Pour les auteurs de l’initiative, sa pertinence tient au fait que les tentatives de résolution du problème sécuritaire au Sahel ont montré leurs limites, et qu’il est aujourd’hui nécessaire de « changer d’approche, d’avoir une approche plus efficace pour que les populations se sentent plus en sécurité », dixit Drissa Traoré. Avis entièrement partagé par Alioune Tine, un des plus grands soutiens de la coalition : « Je soutiens cette coalition parce que c’était un véritable chaînon manquant de l’action au Sahel. Aujourd’hui, avec l’intervention de la Société civile qui vient compléter celle des armées et des Etats, c’est un grand vide qui est comblé ».
Une coalition assise sur quatre piliers citoyens
L’action de la coalition est construite essentiellement autour de quatre piliers citoyens qui permettront à ses initiateurs de prendre au mieux en charge les besoins des populations.
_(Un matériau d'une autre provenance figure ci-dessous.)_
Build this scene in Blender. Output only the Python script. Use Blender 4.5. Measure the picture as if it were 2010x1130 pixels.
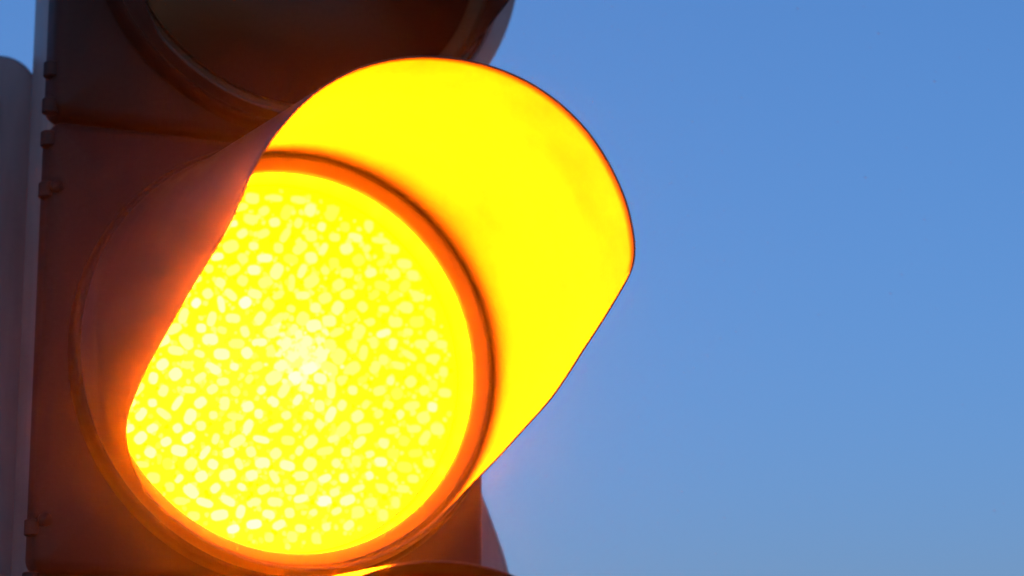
import bpy, bmesh, math, random
from mathutils import Vector

random.seed(11)
sc = bpy.context.scene
for o in list(bpy.data.objects):
    bpy.data.objects.remove(o)
R = math.radians

# ------------------------------------------------------------------ camera
YAW, PITCH, FPX = 0.39437, 0.24788, 5622.9
CAM = Vector((-0.44402, -1.35206, -0.32238))
fwd = Vector((math.sin(YAW) * math.cos(PITCH), math.cos(YAW) * math.cos(PITCH), math.sin(PITCH)))
cd = bpy.data.cameras.new('camera')
cam = bpy.data.objects.new('camera', cd)
sc.collection.objects.link(cam)
cam.location = CAM
cam.rotation_euler = fwd.to_track_quat('-Z', 'Y').to_euler()
cd.sensor_width = 36.0
cd.lens = FPX / 2010 * 36.0
cd.clip_start = 0.01
cd.clip_end = 2000
cd.dof.use_dof = True
cd.dof.focus_distance = 1.36
cd.dof.aperture_fstop = 7.0
sc.camera = cam

# ------------------------------------------------------------------ dusk sky, faint low sun, exposure
SUN_EL, SUN_ROT = -0.2, 205.0
w = bpy.data.worlds.new('World')
sc.world = w
w.use_nodes = True
nt = w.node_tree
nt.nodes.clear()
sky = nt.nodes.new('ShaderNodeTexSky')
sky.sky_type = 'NISHITA'
sky.sun_disc = False
sky.sun_elevation = R(SUN_EL)
sky.sun_rotation = R(SUN_ROT)
sky.altitude = 6500
sky.air_density = 1.85
sky.dust_density = 0.0
sky.ozone_density = 3.25
bg = nt.nodes.new('ShaderNodeBackground')
bg.inputs['Strength'].default_value = 0.15
out = nt.nodes.new('ShaderNodeOutputWorld')
nt.links.new(sky.outputs[0], bg.inputs['Color'])
nt.links.new(bg.outputs[0], out.inputs['Surface'])

sd = bpy.data.lights.new('sun', 'SUN')
sd.energy = 0.01
sd.angle = R(12)
sd.color = (1.0, 0.86, 0.74)
so = bpy.data.objects.new('sun', sd)
sc.collection.objects.link(so)
# direction towards the sun: rotation is measured clockwise from +Y
sdir = Vector((math.sin(R(SUN_ROT)) * math.cos(R(SUN_EL)), math.cos(R(SUN_ROT)) * math.cos(R(SUN_EL)), math.sin(R(SUN_EL))))
so.rotation_euler = sdir.to_track_quat('Z', 'Y').to_euler()
so.location = (0, -1, 3)

sc.view_settings.view_transform = 'Standard'
sc.view_settings.look = 'None'
sc.view_settings.exposure = 2.55
sc.view_settings.gamma = 1.0
sc.cycles.use_denoising = True
sc.cycles.sample_clamp_indirect = 30
sc.cycles.max_bounces = 10
sc.cycles.transparent_max_bounces = 12
sc.cycles.volume_bounces = 1

# ------------------------------------------------------------------ helpers
COL = sc.collection


def link(o, parent=None):
    COL.objects.link(o)
    if parent is not None:
        o.parent = parent
    return o


def mesh_obj(name, verts, faces, mat, parent=None, smooth=True, sharp=35):
    me = bpy.data.meshes.new(name)
    me.from_pydata([tuple(v) for v in verts], [], faces)
    me.validate()
    bm = bmesh.new()
    bm.from_mesh(me)
    bmesh.ops.remove_doubles(bm, verts=bm.verts, dist=1e-6)
    bmesh.ops.recalc_face_normals(bm, faces=bm.faces)
    bm.to_mesh(me)
    bm.free()
    me.materials.append(mat)
    if smooth:
        for p in me.polygons:
            p.use_smooth = True
        me.set_sharp_from_angle(angle=R(sharp))
    return link(bpy.data.objects.new(name, me), parent)


def lathe(profile, n=192, closed=False):
    """profile of (radius, forward) turned about the lens axis; forward is -Y"""
    v, f = [], []
    m = len(profile)
    for i in range(n):
        a = 2 * math.pi * i / n
        for (r, d) in profile:
            v.append((r * math.cos(a), -d, r * math.sin(a)))
    for i in range(n):
        j = (i + 1) % n
        for k in range(m if closed else m - 1):
            q = (k + 1) % m
            f.append((i * m + k, j * m + k, j * m + q, i * m + q))
    return v, f


def rounded_rect(x0, x1, z0, z1, rad, n=10):
    rs = rad if isinstance(rad, (tuple, list)) else (rad,) * 4   # tr, tl, bl, br
    pts = []
    for (cx, cz, a0, r) in ((x1 - rs[0], z1 - rs[0], 0, rs[0]), (x0 + rs[1], z1 - rs[1], 90, rs[1]),
                            (x0 + rs[2], z0 + rs[2], 180, rs[2]), (x1 - rs[3], z0 + rs[3], 270, rs[3])):
        for k in range(n + 1):
            a = R(a0 + 90 * k / n)
            pts.append((cx + r * math.cos(a), cz + r * math.sin(a)))
    return pts


def subdivide_loop(pts, step):
    o = []
    for i, p in enumerate(pts):
        q = pts[(i + 1) % len(pts)]
        d = math.hypot(q[0] - p[0], q[1] - p[1])
        k = max(1, int(d / step))
        for t in range(k):
            o.append((p[0] + (q[0] - p[0]) * t / k, p[1] + (q[1] - p[1]) * t / k))
    return o


def inset(pts, d):
    """moves a counter-clockwise outline inwards"""
    n = len(pts)
    o = []
    for i in range(n):
        a, b = pts[i - 1], pts[(i + 1) % n]
        tx, tz = b[0] - a[0], b[1] - a[1]
        l = math.hypot(tx, tz) or 1
        o.append((pts[i][0] - tz / l * d, pts[i][1] + tx / l * d))
    return o


def stack(loops, cap_first=False, cap_last=True):
    """loops of ((x, z) list, y) joined into a skin"""
    v, f = [], []
    n = len(loops[0][0])
    for pts, y in loops:
        v += [(p[0], y, p[1]) for p in pts]
    for k in range(len(loops) - 1):
        for i in range(n):
            j = (i + 1) % n
            f.append((k * n + i, k * n + j, (k + 1) * n + j, (k + 1) * n + i))
    if cap_first:
        f.append(tuple(range(n)))
    if cap_last:
        f.append(tuple((len(loops) - 1) * n + i for i in reversed(range(n))))
    return v, f


# ------------------------------------------------------------------ materials
def new_mat(name):
    m = bpy.data.materials.new(name)
    m.use_nodes = True
    t = m.node_tree
    t.nodes.clear()
    return m, t, t.nodes.new('ShaderNodeOutputMaterial')


def plastic(name, col, rough, var=0.35, scale=30, bump=0.12, streak=True, spec=0.5):
    m, t, o = new_mat(name)
    N = t.nodes.new
    b = N('ShaderNodeBsdfPrincipled')
    tc = N('ShaderNodeTexCoord')
    mp = N('ShaderNodeMapping')
    mp.inputs['Scale'].default_value = (1, 1, 0.18 if streak else 1)
    n1 = N('ShaderNodeTexNoise')
    n1.inputs['Scale'].default_value = scale
    n1.inputs['Detail'].default_value = 8
    n1.inputs['Roughness'].default_value = 0.65
    n2 = N('ShaderNodeTexNoise')
    n2.inputs['Scale'].default_value = 700
    n2.inputs['Detail'].default_value = 4
    r1 = N('ShaderNodeValToRGB')
    r1.color_ramp.elements[0].position = 0.3
    r1.color_ramp.elements[1].position = 0.72
    r1.color_ramp.elements[0].color = tuple(c * (1 - var) for c in col) + (1,)
    r1.color_ramp.elements[1].color = tuple(min(1, c * (1 + var)) for c in col) + (1,)
    rr = N('ShaderNodeMapRange')
    rr.inputs['To Min'].default_value = rough - 0.08
    rr.inputs['To Max'].default_value = rough + 0.12
    bp = N('ShaderNodeBump')
    bp.inputs['Strength'].default_value = bump
    bp.inputs['Distance'].default_value = 0.0006
    L = t.links.new
    L(tc.outputs['Object'], mp.inputs['Vector'])
    L(mp.outputs[0], n1.inputs['Vector'])
    L(tc.outputs['Object'], n2.inputs['Vector'])
    L(n1.outputs['Fac'], r1.inputs['Fac'])
    L(r1.outputs['Color'], b.inputs['Base Color'])
    L(n1.outputs['Fac'], rr.inputs['Value'])
    L(rr.outputs[0], b.inputs['Roughness'])
    L(n2.outputs['Fac'], bp.inputs['Height'])
    L(bp.outputs[0], b.inputs['Normal'])
    b.inputs['Specular IOR Level'].default_value = spec
    L(b.outputs[0], o.inputs['Surface'])
    return m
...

Il s’agira donc de :
– mettre la protection des civils et la sécurité humaine au cœur de la réponse au Sahel ;
– créer une stratégie politique locale qui s’attaque aux causes profondes de l’insécurité ;
– répondre aux urgences humanitaires ;
– lutter contre l’impunité et garantir l’accès de tous à la justice.
Pour l’abbé Victor Ouédraogo, en effet, les causes de l’insécurité étant, à la fois structurelles et socioculturelles, il importe de mettre la protection des populations civiles et la sécurité humaine au cœur de l’action, puisque « la lutte contre l’extrémisme violent ne saurait occulter les problèmes quotidiens des populations ».
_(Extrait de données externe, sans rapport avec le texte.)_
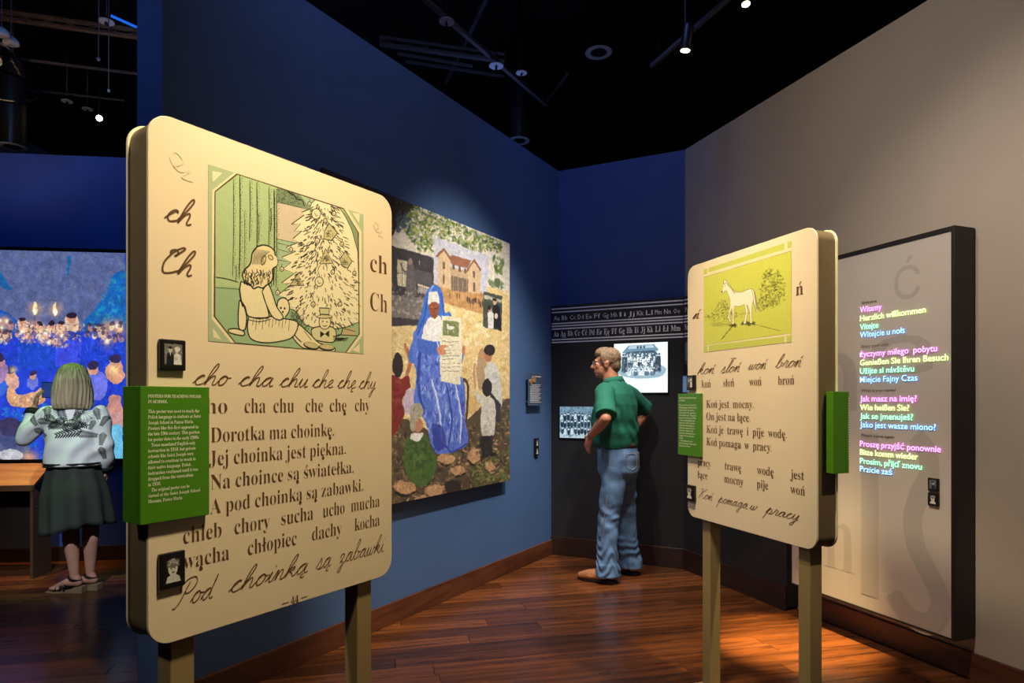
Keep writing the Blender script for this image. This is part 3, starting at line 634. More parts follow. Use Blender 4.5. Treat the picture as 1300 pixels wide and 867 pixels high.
    c.sm([(292, 440), (318, 432), (328, 458), (322, 476), (300, 480), (292, 460)], cream); c.ell(268, 452, 10, 22, LN, rot=.3); c.ell(268, 452, 7, 18, (232, 212, 160), rot=.3); c.ell(298, 440, 9, 14, LN, rot=-.8); c.ell(298, 440, 6, 11, (232, 212, 160), rot=-.8)
    for k in range(46):
        x = r.uniform(190, 300); y = r.uniform(480, 545); c.line([(x, y), (x+r.uniform(-10, 10), y+12), (x+r.uniform(-8, 8), y+24)], 2, LN, .9)
    for k in range(12): c.line([(230+k*6, 400+k*1.2), (225+k*4, 440), (220+k*5, 470)], 1.2, LN, .7)
    c.line([(165, 570), (170, 610), (180, 650)], 4, LN)
    for k in range(60): c.line([(r.uniform(560, 625), r.uniform(780, 792)), (r.uniform(560, 625), r.uniform(780, 800))], 1.2, LN, .8, False)
    c.line(octo+[octo[0]], 4, (88, 66, 40), curve=False)
    c.grain(.03); return c.image('girl_and_tree_drawing')
picture(TL, 'girl_and_tree_picture', .1635, .7453, 1.572, 2.073, -.0012, imat('girl_picture_print', illus_tree(), .4))
def illus_horse():
    c = Canvas(640, 464, (232, 222, 178), [(893.9, 340.6), (1005.3, 306.0), (1004.8, 434.4), (893.4, 446.6)], [(0, 0), (640, 0), (640, 464), (0, 464)], seed=5)
    c.crop((885, 300), 5.777); r = c.rng; K = (62, 60, 26); B = (206, 210, 92); W_ = (246, 240, 214)
    sq = (198, 204, 96)
    for q in ([(50, 240), (76, 232), (76, 272), (50, 280)], [(88, 230), (642, 52), (642, 98), (88, 262)], [(664, 44), (697, 34), (697, 84), (664, 92)],
              [(46, 802), (76, 798), (76, 845), (46, 850)], [(86, 797), (640, 735), (640, 780), (86, 842)], [(656, 730), (693, 726), (693, 776), (656, 780)]): c.poly(q, sq)
    c.poly([(50, 300), (692, 112), (690, 712), (48, 795)], B)
    c.line([(50, 298), (692, 110)], 2.2, (120, 80, 50), curve=False); c.line([(692, 110), (690, 712), (48, 795), (50, 298)], 1.5, (150, 120, 70), curve=False)
    def scrib(poly, n, L, w_=1.3):
        p = np.array(poly, float); x0, y0 = p.min(0); x1, y1 = p.max(0)
        for k in range(n):
            x = r.uniform(x0, x1); y = r.uniform(y0, y1); ins = False
            for i in range(len(p)):
                ax, ay = p[i-1]; bx, by = p[i]
                if (ay > y) != (by > y) and x < (bx-ax)*(y-ay)/(by-ay)+ax: ins = not ins
            if ins: a = r.uniform(0, 2*PI); c.line([(x, y), (x+L*math.cos(a), y+L*math.sin(a)), (x+L*math.cos(a+1.3), y+L*math.sin(a+1.3))], w_, K, r.uniform(.5, 1))
    scrib([(560, 232), (600, 240), (630, 300), (645, 360), (640, 430), (600, 480), (540, 510), (480, 540), (440, 530), (450, 480), (475, 430), (460, 380), (480, 330), (485, 270), (530, 245)], 620, 11)
    scrib([(60, 580), (110, 555), (150, 500), (180, 465), (220, 475), (240, 520), (330, 560), (440, 550), (330, 585), (200, 610), (90, 620), (62, 605)], 560, 9)
    scrib([(440, 540), (520, 505), (650, 460), (660, 470), (560, 520), (470, 550)], 130, 8)
    for k in range(90): t = r.uniform(0, 1); x = 170+t*95; y = 760-t*115; c.line([(x, y), (x+r.uniform(8, 18), y-r.uniform(4, 14))], 1.4, K, .8, False)
    for k in range(70): t = r.uniform(0, 1); x = 380+t*220; y = 636+t*58; c.line([(x, y), (x+14, y+r.uniform(-4, 4))], 1.2, K, .7, False)
    for k in range(60): c.line([(r.uniform(90, 270), r.uniform(620, 660)), (r.uniform(90, 270), r.uniform(620, 660))], 1, K, .3, False)
    for x, y in ((262, 650), (350, 636), (395, 638)): scrib([(x-26, y-8), (x+26, y-8), (x+26, y+12), (x-26, y+12)], 60, 8, 1.6)
    horse = [(200, 320), (215, 322), (235, 350), (262, 385), (290, 410), (330, 408), (370, 390), (400, 384), (418, 398), (427, 440), (432, 490), (448, 552), (436, 550), (422, 505), (410, 470), (402, 520), (402, 600), (404, 636), (388, 636), (387, 560), (372, 505), (362, 500), (374, 545), (360, 615), (358, 640), (340, 640), (346, 610), (358, 560), (348, 498), (310, 514), (276, 510), (270, 560), (270, 642), (257, 642), (260, 580), (256, 520), (240, 560), (238, 590), (252, 622), (240, 624), (226, 592), (232, 550), (244, 510), (244, 470), (230, 430), (216, 395), (200, 402), (190, 418), (180, 408), (190, 375), (195, 345)]
    c.poly(horse, W_); c.line(horse+[horse[0]], 1.9, (110, 74, 46), curve=False)
    for k in range(34): t = k/33; x = 212+t*66; y = 328+t*78; c.line([(x, y), (x+r.uniform(-2, 6), y+r.uniform(8, 22))], 1.5, K, .9, False)
    c.line([(196, 322), (200, 348), (210, 340)], 3, K); c.ell(206, 362, 3, 3, K); c.ell(184, 404, 6, 7, (120, 100, 70)); c.line([(400, 390), (412, 440), (414, 500)], 2, (110, 74, 46))
    for k in range(14): c.line([(416+k*.6, 400), (426+k, 470), (434+k, 540)], .8, (150, 130, 90), .7)
    c.grain(.03); return c.image('horse_drawing')
picture(TR, 'horse_picture', .149, .788, 1.672, 2.132, -.0012, imat('horse_picture_print', illus_horse(), .4))

# green signs wrapping the edges of the boards
def green_sign(F, s_edge, s0, s1, y_front, y_back, z0, z1, label, side, txt=True, group=None):
    """front plate standing just off the face, with a return along the board's side"""
    T = Thing('green_text_sign', label, 'sign', F[0], F[1], s0=(s0+s1)/2, zb=z0, y0=y_front)
    T.part('front_plate', MB().box(s0, s1, y_front, y_front+.0175, z0, z1), M['green'], bevel=.0015)
    if side < 0: T.part('side_plate', MB().box(s0, s_edge-.0015, y_front+.0176, y_back, z0, z1), M['green'], bevel=.0015)
    else: T.part('side_plate', MB().box(s_edge+.0015, s1, y_front+.0176, y_back, z0, z1), M['green'], bevel=.0015)
    return T
GL = green_sign(LB, 0, -.029, .156, -.020, .074, 1.083, 1.4405, 'bright green text sign wrapped on the left edge of the tree poster', -1)
tl = ['This poster was used to teach the', 'Polish language to students at Saint', 'Joseph School in Panna Maria.', 'Posters like this first appeared in', 'the late 19th century. This particu-', 'lar poster dates to the early 1900s.',
      '   Texas mandated English-only', 'instruction in 1918, but private', 'schools like Saint Joseph were', 'allowed to continue to teach in', 'their native language. Polish', 'instruction continued until it was', 'dropped from the curriculum', 'in 1936.', '   The original poster can be', 'viewed at the Saint Joseph School', 'Museum, Panna Maria.']
wl = [.150, .155, .132, .147, .153, .150, .138, .139, .132, .139, .124, .146, .131, .036, .120, .152, .099]
def para(T, lines, ws, s0, z, dz, m, h, y, rev=False, style='serifsmall', name='sign_text'):
    V = []; F = []
    for i, (t, q) in enumerate(zip(lines, ws)):
        v, f = typeset(t.strip(), style); ind = .008 if t.startswith('   ') else 0
        x0 = min(p[0] for p in v); x1 = max(p[0] for p in v); k = (q-ind)/(x1-x0); b = len(V)
        V += [(s0+ind+(p[0]-x0)*k, y, z-i*dz+p[1]*h) for p in v]; F += [tuple(b+j for j in g) for g in f]
    if rev: a = min(p[0] for p in V)+max(p[0] for p in V); V = [(a-p[0], p[1], p[2]) for p in V]
    me = bpy.data.meshes.new(name); me.from_pydata(V, [], F); T.part(name, me, m, kind='stuff')
k_ = .141/.155
para(GL, ['POSTERS FOR TEACHING POLISH', 'IN SCHOOL'], [.141, .050], -.010, 1.4105, .0145, M['white_ink'], .0125, -.0207, name='sign_heading')
para(GL, tl, [q*k_ for q in wl], -.010, 1.3705, .0146, M['white_ink'], .0135, -.0207)
GR = green_sign(RB, 0, -.0665, .142, -.020, .074, 1.094, 1.446, 'bright green text sign wrapped on the left edge of the horse poster', -1)
para(GR, ['POSTERS FOR TEACHING POLISH', 'IN SCHOOL'], [.16, .055], -.052, 1.417, .0145, M['white_ink'], .0125, -.0207, name='sign_heading')
para(GR, tl, [q*1.07 for q in wl], -.052, 1.377, .0146, M['white_ink'], .0135, -.0207)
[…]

Abondant dans le même sens que Victor Ouédraogo, Niagalé Bagayoko a souligné la nécessité de la remise en cause profonde du modèle d’Etat mis en place en Afrique depuis les indépendances, puisque ce modèle a failli à tous les points de vue. « Travailler sur les causes profondes de l’insécurité au Sahel, revient à réfléchir au modèle d’Etat en lui-même », a-t-elle fait observer.
Au chapitre concernant la lutte contre l’impunité, la coalition entend œuvrer pour qu’aucun acte posé contre les populations civiles ne reste impuni. Il s’agira, pour ce faire, de « créer une plateforme pour les victimes afin de leur permettre de s’exprimer. En ce qui concerne les violences basées sur le genre par exemple, elles persistent à cause du silence des victimes qui, craignant la stigmatisation ne s’extériorisent pas », a laissé entendre Me Saran Keïta Diakité.
Le lancement de la coalition est fait. Et après ?
« Le lancement de cette initiative n’est que le début d’une action collective », a déclaré Niagalé Bagayoko, avant de poursuivre : « Les membres de la coalition vont continuer à se faire entendre en vue de la faire positionner comme un interlocuteur de poids dans l’action contre l’insécurité au Sahel ».
Le but visé par les porteurs de l’initiative est d’œuvrer pour que l’approche mise en œuvre pour contrer l’insécurité au Sahel se fonde davantage sur l’expertise locale. Pour mieux mesurer l’impact de cette nouvelle coalition, une évaluation des avancées est attendue pour l’automne 2020, donc dans la période allant de fin septembre à fin décembre 2020.